The record further discloses that on June 30, 1965, R. Stanley Ditus, who at the time was petitioner's sole court appointed counsel, made an oral motion to reduce bail to $5,000.00. The superior court then requested Mr. Ditus to submit a formal motion for reduction of bail. Examination of the record shows that no formal motion for reduction of bail was ever filed.

[4] Petitioner asserts that the Equal Protection Clause of the Fourteenth Amendment and Griffin v. People of State of Illinois, 351 U.S. 12, 76 S. Ct. 585, 100 L. Ed. 891 (1956), entitle him to be released on his own recognizance.

[5] Officer Hogan's affidavit was not controverted by petitioner.

[6] The following similar exchange also took place:

THE COURT: It is my understanding here that you have made application here only on the basis that this is a violation of his constitutional rights. You have not made application here based upon his particular circumstances, or the fact that he's a good risk to be present for trial. * * *

* * * the main thrust of yours has been to his constitutional ground, rather than to his individual situation that he's a good risk, it is not?

MR. TALBOT: Yes, indeed. * * *

[7] 324 F.2d 45, 46 (8th Cir.1963).

[8] Supra note 7, at 46. The Eighth Amendment provides: "Excessive bails shall not be required * * *." See also White v. United States, 330 F.2d 811, 814 (8th Cir.), cert. denied, 379 U.S. 855, 85 S. Ct. 105, 13 L. Ed. 2d 58 (1964).

Petitioner's reliance on Hoffman v. State, 404 P.2d 644 (Alaska 1965), is not persuasive here. In Hoffman we held that AS 12.55.110 granted an indigent probationer the right to court appointed counsel in a probation revocation proceeding.

[9] 342 U.S. 1, 4-5, 72 S. Ct. 1, 3-4, 96 L. Ed. 3, 6-7 (1951).

[10] Under the provisions of Crim.R. 41(b) standards have been articulated for determination of the amount of bail necessary to insure the presence of the defendant. This rule of criminal procedure, which was derived from Rule 46(c), Federal Rules of Criminal Procedure, provides:

If the defendant is admitted to bail, the amount thereof shall be such as in the judgment of the magistrate or court or judge or justice will insure the presence of the defendant, having regard to the nature and circumstances of the offense charged, the weight of the evidence against him, the financial ability of the defendant to give bail and the character of the defendant.

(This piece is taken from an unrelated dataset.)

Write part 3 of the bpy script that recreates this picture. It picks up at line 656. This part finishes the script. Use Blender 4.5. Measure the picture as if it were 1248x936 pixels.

[11] Bandy v. United States, 81 S. Ct. 197, 5 L. Ed. 2d 218, 219-220 (1960). Compare: United States v. Hinton, 238 F. Supp. 230-231 (D.D.C.), upheld denying motion to reduce bail 120 U.S.App.D.C. 158, 344 F.2d 543, 544 (1965).

[12] In the concluding paragraph of petitioner's brief in this court, it is requested that:

The Superior Court's minute order of November 1, 1965 should be reversed and set aside, and this cause remanded to the Superior Court with instructions to inquire diligently as to what bail the defendant is able to raise, and with instructions to set bail at such a figure that defendant will be able to raise it, and be released on bail, as is petitioner's right under Article 1, § 11 of the Constitution of Alaska, and under the Equal Protection Clauses of the Constitutions of Alaska and the United States.

Since petitioner did not request this relief in the lower court, we will not consider this aspect of the petition. Our disposition of the petitioner's review is without prejudice to the making of further motions by petitioner in regard to bail upon remand.

[13] The issue presented in this proceeding is a narrow one. We are not unaware of the studies and experimental projects which have been and are being conducted in this area of the law. See generally Freed and Wald, Bail In The United States: 1964; The Manhattan Bail Project: An Interim Report on the Use of Pre-Trial Parole, 38 N.Y.U.L.Rev. 67 (1963); Bail Reform Act of 1965, S. 1357, which has been passed by the United States Senate.